I'm the exact target audience for Room 237. The Shining is my favorite movie, and as I've written before, even after watching the movie countless times over the years and absorbing as much criticism and information about the making of the film as I possibly can, I still find surprising new details every time I revisit it. It's been gratifying to see the film's stature grow over the years - I remember thinking, from the two-star reviews I'd find in TV listings and video guides back in the early '90s, that it was generally considered a bad movie. The only positive recommendations I knew of were my mom's and a reference to Danny's imaginary friend Tony in the "Weird" Al Yankovic vehicle UHF. Thanks to the internet, The Shining found the same validation as many other great movies with mixed receptions have, as fans consolidated and began to share impressions and theories about the film.
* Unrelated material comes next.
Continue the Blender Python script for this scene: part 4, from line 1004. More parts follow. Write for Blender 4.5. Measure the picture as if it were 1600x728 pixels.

In recent years, Toy Story 3 director Lee Unkrich has hosted a treasure trove of Shining-related ephemera at The Overlook Hotel, and Movie Geeks United devoted a long episode (part of their Kubrick Series) to the making of and various theories - both insightful and charmingly bonkers - about The Shining. It's those more offbeat theories that are the subject of Room 237, which eschews talking heads in favor of audio-only interviews of several devotees of the film sharing their interpretations of its meaning. These interviews are illustrated by clips from The Shining, other Kubrick films and movies by other filmmakers - footage of the cinema in Lamberto Bava's Demons, for instance, is used repeatedly when subjects talk about the theatrical experience. The film is one of the video essays that have become a popular form of criticism in recent years, with Red Letter Media's Plinkett reviews and the more serious essays by Matt Zoller Seitz and others at Press Play being two great, very different examples of the form. Room 237 director Rodney Ascher's approach to the video essay is particularly sophisticated, placing The Shining in multiple contexts so that the film is seemingly engaged in a dialogue with itself, with its fans, with its director's larger body of work and with the medium in general. Not only is it an incredibly fun and sometimes uncanny approach to its subject - I told my girlfriend, about a half hour in, "This is what the inside of my brain looks like" - but it's a brilliant visualization of the way that a relationship between a movie and its fans can be a living, evolving thing.
As for the theories themselves, it's true that some are quite silly - I don't think Bill Watson has a boner in that one shot, the poster on the wall is clearly a skier and not a minotaur, I don't see Kubrick's face in a cloud, and I'm very confident that the movie isn't Kubrick's admission that he helped fake the Apollo 11 moon landing, because the moon landing really happened. It's not important to be persuaded by these theories, though, as the movie is neither claiming they're credible nor making fun of them. Some have complained that Room 237 trivializes film criticism by presenting credible film analysis, such as Bill Blakemore's reading of the film as a comment on the genocide of Native Americans, side by side with conspiracy theories. But I don't think the movie is about "film criticism" as much as it is about how a work of art can inspire any of us to become lost in its mysteries.
Also, some of the interpretations presented here actually are quite insightful - while I don't think The Shining is a literal cryptogram about Native Americans or the Holocaust, it's clearly a movie about how we're haunted by our past sins, not just personally but in a broader cultural sense. Maybe not every Calumet can or German typewriter is a direct comment on this, but it's definitely a movie with multiple layers of meaning. When one narrator points out the frighteningly illogical course of Danny Torrance's rides through the Overlook's hotels on his Big Wheel, with Ascher mapping his route onscreen, it's difficult to reject the sort of dream logic that Kubrick was probably playing with. Perhaps, as another narrator suggests, the movie's many symbols, symmetries and paradoxes are the work of a bored genius. In any case, the thing that resonated with me most deeply was the insistence that Kubrick, who famously favored wide angle, deep focus shots, did so because he wanted every detail of the production design to register. It strikes me as a solid metric of a great director, one that communicates meaning not just with the subject of a shot but with every seemingly peripheral detail.
As I wrote earlier, I'm obviously predisposed to getting a kick out of this stuff - the use of the same sans-serif font, the white-on-black title cards punctuating the different sections of the film, and the quotations of Wendy Carlos' version of "Dies Irae" in William Hutson and Jonathan Snipes' score filled me with geeky joy. But while Room 237 is a treat for fans of The Shining, it should also be a lot of fun for anyone who has been accused of overthinking a movie (or book, or album) they love. It's a fascinating, highly entertaining valentine to cinephilia and the ways that the things we love end up defining us.